▶ _Task_: Return, exactly as written, the lines that start at the one holding "Recreate this scene" and end at the one holding "rnd = random.Random(7)", with both of those lines kept. Skip any pictures.

▶ _The data_:
===

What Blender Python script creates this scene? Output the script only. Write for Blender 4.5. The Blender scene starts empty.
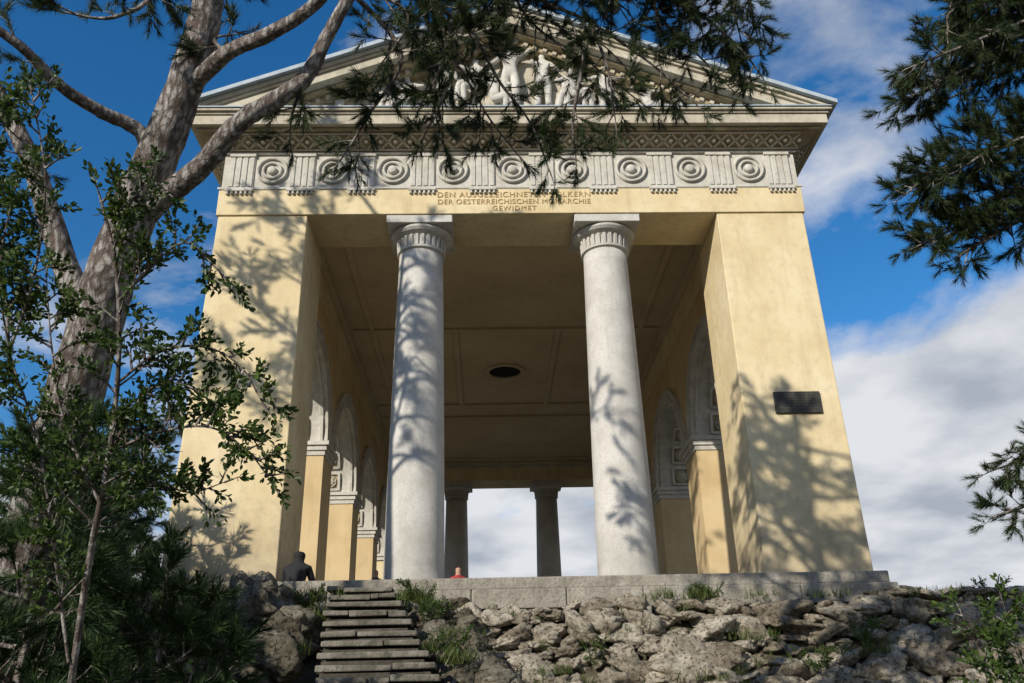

===

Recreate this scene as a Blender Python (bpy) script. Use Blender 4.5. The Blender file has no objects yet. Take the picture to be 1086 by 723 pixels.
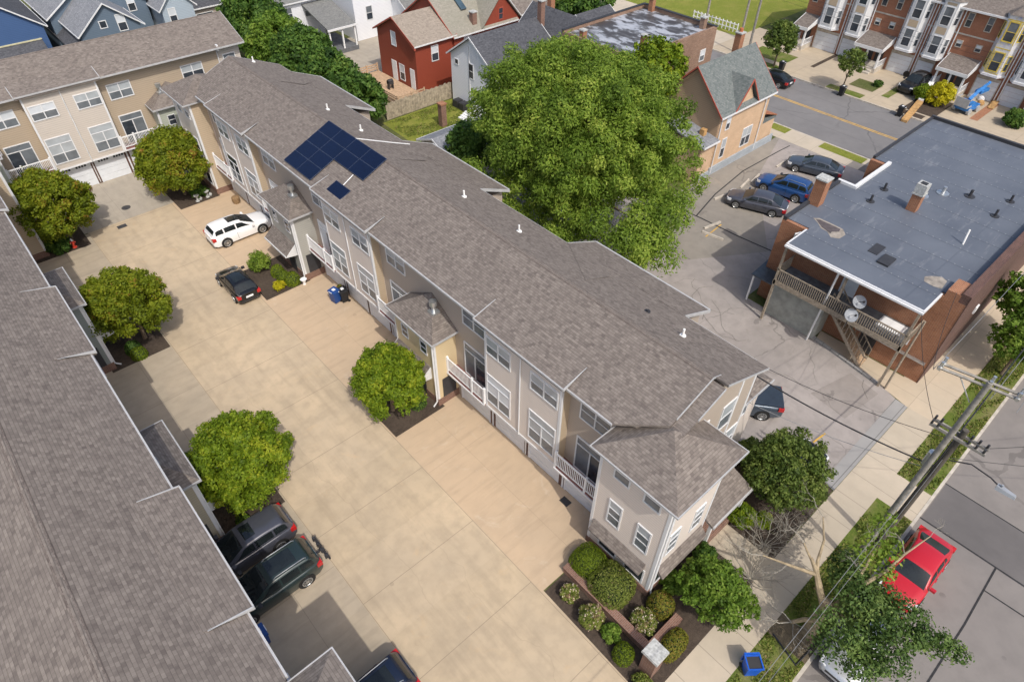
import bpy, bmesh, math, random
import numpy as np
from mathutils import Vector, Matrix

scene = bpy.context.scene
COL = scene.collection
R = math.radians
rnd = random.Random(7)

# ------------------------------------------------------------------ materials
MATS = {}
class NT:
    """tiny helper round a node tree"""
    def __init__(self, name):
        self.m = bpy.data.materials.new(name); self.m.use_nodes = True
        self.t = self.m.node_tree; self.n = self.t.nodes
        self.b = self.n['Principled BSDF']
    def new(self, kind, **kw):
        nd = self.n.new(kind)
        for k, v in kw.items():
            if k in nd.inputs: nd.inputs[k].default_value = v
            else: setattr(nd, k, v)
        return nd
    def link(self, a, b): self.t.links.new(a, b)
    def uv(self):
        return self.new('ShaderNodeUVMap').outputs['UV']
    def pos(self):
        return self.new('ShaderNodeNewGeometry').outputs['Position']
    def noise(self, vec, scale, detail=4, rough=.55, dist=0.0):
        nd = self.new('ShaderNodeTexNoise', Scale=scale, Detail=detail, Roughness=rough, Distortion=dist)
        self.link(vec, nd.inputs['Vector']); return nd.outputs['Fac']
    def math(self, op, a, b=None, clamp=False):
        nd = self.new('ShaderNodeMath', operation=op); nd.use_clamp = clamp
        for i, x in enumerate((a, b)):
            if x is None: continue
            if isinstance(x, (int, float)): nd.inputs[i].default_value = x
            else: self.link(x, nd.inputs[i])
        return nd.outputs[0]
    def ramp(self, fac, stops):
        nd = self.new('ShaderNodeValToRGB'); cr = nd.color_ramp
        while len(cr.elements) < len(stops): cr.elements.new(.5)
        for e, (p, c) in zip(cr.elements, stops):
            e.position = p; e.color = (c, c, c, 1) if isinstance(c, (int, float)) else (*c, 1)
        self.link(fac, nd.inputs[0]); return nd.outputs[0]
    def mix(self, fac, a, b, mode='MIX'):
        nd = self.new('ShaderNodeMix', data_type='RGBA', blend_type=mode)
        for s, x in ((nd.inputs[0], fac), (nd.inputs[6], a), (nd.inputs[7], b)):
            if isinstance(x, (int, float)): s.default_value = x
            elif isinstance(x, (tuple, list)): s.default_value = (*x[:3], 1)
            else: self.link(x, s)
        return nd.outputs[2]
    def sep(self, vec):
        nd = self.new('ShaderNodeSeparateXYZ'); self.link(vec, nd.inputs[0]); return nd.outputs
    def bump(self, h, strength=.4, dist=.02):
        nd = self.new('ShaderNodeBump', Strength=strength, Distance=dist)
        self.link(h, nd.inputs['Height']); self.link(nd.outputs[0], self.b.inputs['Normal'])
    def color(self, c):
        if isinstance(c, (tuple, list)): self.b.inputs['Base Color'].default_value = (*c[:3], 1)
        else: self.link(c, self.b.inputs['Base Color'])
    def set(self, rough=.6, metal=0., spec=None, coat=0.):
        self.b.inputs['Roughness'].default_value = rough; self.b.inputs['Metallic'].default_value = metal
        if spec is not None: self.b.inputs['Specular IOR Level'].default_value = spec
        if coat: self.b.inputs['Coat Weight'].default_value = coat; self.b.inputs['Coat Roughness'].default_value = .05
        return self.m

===

▶ _Problem solution_:
Recreate this scene as a Blender Python (bpy) script. Use Blender 4.5. The Blender file has no objects yet. Take the picture to be 1086 by 723 pixels.
import bpy, bmesh, math, random
import numpy as np
from mathutils import Vector, Matrix

scene = bpy.context.scene
COL = scene.collection
R = math.radians
rnd = random.Random(7)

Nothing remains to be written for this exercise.